Ah... yes, actually, I think you are explaining that very well, rather better than I understood my own reaction to the book. These sections really affected me, partly I suspect because they are about childhod as a series of moments of sadness over circumstances over which one has no control. Ivy comlaining at the end about how she has earned her bit of happiness, having sucked happiness out of herself and everyone around her... (shudder)

But the actual plot comes at me as something of a muddle... and the Tom/Polly relationship is a bit weird... I think the only way to make sense of it is to assume that she gets his age absolutely bang wrong the first time they meet...
 
 
Kit-Cat Club
14:54 / 25.08.04
I think so - Polly, as a child, sees Tom as a grown-up, and therefore 'old', when he is probably in his late teens/early twenties (isn't this the age at which the queen, whose name I have forgotten, picks her victims, more or less?) - so, x years later, the gap is not outrageously huge. However, I still find it very disturbing that Tom, whatever age he is, apparently picks Polly, still a child, not even verging on adolescence, and... er... sends her anonymous presents etc. (though the descriptions of Polly reading the books, and the bit where she tries to rewrite the Lord of the Rings, are very happy-making). He's almost grooming her, really. It is rather icky.
 
 
Cat Chant
19:03 / 08.09.04
Alas, still insufficient headspace to say anything of substance - but I just wanted to check that you people were all aware that Miyazaki/Studio Ghibli (of Spirited Away fame) have made a movie of Howl's Moving Castle, which has aired at the Venice Film Festival? Who knows when it will come to England, but here are two reviews: one from Livejournal and one from Yahoo News. I am, as can probably be imagined, looking forward to this more than can possibly be imagined. (I'm posting about it now because I saw Spirited Away for the first time this week and fell very in love with it.)
 
 
Kit-Cat Club
11:22 / 09.09.04
Argh I knew that Studio Ghibli was making it, but I didn't know it had been FINISHED. Ohmygod ohmygod - when is it out, whenisit whenisit whenisit

I'm so excited I've just eaten an entire tub of hummus reading the reviews.
 
 
Kit-Cat Club
14:16 / 09.09.04
argh too exciting...
 
 
Cat Chant
11:20 / 11.09.04
Get yourself some more hummus, Kit-Kat...

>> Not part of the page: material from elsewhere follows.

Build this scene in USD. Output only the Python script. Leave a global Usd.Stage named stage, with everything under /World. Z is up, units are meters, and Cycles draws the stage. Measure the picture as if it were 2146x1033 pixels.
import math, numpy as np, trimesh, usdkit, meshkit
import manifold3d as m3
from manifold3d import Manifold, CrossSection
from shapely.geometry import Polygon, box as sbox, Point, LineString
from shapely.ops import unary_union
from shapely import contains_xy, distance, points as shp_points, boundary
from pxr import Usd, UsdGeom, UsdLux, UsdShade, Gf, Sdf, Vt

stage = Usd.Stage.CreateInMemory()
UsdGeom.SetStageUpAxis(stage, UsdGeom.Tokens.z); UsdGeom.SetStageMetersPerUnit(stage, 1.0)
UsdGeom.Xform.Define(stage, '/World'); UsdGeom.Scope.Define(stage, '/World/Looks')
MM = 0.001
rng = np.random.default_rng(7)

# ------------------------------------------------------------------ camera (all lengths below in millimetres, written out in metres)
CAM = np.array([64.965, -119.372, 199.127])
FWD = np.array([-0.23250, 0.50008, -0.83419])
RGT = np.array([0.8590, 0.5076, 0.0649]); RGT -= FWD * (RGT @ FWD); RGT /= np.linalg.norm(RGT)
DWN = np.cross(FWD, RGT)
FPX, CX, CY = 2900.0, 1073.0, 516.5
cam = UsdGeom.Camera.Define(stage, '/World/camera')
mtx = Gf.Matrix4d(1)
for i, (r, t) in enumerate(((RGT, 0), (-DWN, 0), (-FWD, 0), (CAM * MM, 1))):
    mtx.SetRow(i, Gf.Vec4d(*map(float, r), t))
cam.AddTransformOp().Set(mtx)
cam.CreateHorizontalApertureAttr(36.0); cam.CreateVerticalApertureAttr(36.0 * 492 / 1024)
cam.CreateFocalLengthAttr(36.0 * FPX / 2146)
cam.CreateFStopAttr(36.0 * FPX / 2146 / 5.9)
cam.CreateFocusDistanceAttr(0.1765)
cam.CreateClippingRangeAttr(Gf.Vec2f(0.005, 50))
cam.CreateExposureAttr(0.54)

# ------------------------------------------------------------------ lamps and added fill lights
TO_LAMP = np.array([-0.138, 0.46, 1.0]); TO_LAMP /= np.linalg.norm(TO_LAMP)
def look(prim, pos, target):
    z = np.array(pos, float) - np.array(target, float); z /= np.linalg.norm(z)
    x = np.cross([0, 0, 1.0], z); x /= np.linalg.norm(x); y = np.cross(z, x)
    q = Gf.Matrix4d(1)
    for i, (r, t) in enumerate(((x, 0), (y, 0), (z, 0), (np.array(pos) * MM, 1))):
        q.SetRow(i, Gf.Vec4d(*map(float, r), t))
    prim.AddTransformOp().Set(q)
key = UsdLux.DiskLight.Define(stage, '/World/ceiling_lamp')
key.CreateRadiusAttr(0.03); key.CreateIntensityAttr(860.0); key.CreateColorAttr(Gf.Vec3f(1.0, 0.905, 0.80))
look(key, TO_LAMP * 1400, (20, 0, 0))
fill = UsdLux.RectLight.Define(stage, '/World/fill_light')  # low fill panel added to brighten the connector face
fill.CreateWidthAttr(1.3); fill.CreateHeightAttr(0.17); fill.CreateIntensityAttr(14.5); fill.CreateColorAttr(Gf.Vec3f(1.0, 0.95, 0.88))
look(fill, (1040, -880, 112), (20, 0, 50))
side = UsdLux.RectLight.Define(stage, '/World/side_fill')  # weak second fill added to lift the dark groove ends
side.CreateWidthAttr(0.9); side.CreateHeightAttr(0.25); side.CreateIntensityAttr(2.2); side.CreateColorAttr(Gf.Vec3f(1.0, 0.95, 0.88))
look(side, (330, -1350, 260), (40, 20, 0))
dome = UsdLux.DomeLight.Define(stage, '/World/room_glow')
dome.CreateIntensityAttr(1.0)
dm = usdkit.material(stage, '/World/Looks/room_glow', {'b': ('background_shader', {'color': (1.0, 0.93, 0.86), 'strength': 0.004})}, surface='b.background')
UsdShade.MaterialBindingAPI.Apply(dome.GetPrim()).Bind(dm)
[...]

longish review with picture of Howl



I luuuurve him.
 
 
Kit-Cat Club
11:46 / 13.09.04
I love the castle. Is it possible to be in love with a castle?
 
 
Tryphena Absent
14:40 / 13.09.04
He's almost grooming her, really. It is rather icky.

He is grooming her to save him from Laurel. Then as she grows up he feels guilty. And then she chooses him anyway as victims often do because the book is about abuse and the utter and complete inability to let go of it. And of course the worst thing about it is that you don't really want them to let go of it either. Which is why it's a tough book to like because it is quite horrible but loaded with insight.